Engineers still searching for fault

by Chris Bergin

United Space Alliance Engineers are still searching for reasons relating to the Engine Cut Out (ECO) fault that cause the scrub of last Wednesday’s launch of Shuttle Discovery.

With a launch date now set for ‘no sooner than’ the end of next week, engineers are deep into the troubleshooting phase – with no cause yet found on why the LH2 ECO (number 2) failed to work properly.

Discovery’s launch date will be decided from the point the fault is either found and corrected, or when NASA managers decide on a possible reduction in the launch requirement of having all four ECO sensors in full working order. Discovery will take four days to ready to launch following that point in time.

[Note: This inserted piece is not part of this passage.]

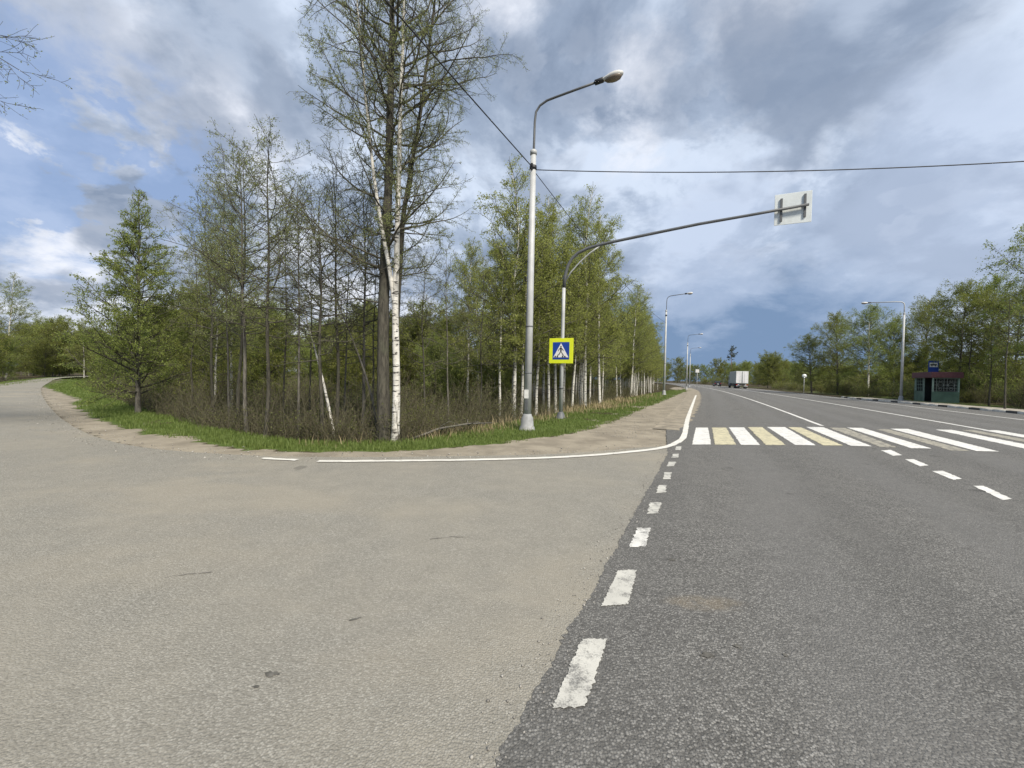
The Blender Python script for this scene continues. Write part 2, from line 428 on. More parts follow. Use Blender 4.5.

Should the ECO sensors be at fault and require work or replacement, Discovery will have to be rolled back – once again – most likely ending the opportunity to launch in July. The next launch window opens in September.

Meanwhile, NASA managers have come under fire from a former engineer who helped build Shuttle Columbia.

“Any engineer will tell you that you can’t beat a good test,” said Randy Avera, when talking about the ECO fault and the lack of a third Tanking Test. “NASA should have tested that.”

However, on passing Avera’s quotes on to a current United Space Alliance External Tank engineer – who asked not to be named – his comments were shot down.

“Some people should learn to keep their comments to themselves,” he noted. “We thought we had solved the ECO issue given the lack of any problem on Tanking Test 2. If we tested everything as much as some people are calling for, we’d never launch.” 

NASA manager Wayne Hale set to hold a press conference on Monday to update the current status of troubleshooting and options to proceed to another launch attempt of Discovery.

“It’s possible that we could be back in the countdown and looking at a launch in the latter half of the [next] week,” said Hale a few days ago. “But that would require a very near-term lucky find.

“As we move into more detailed testing, we obviously are moving into fixes that might take longer. But we are not..becoming pessimistic about making the July launch window.”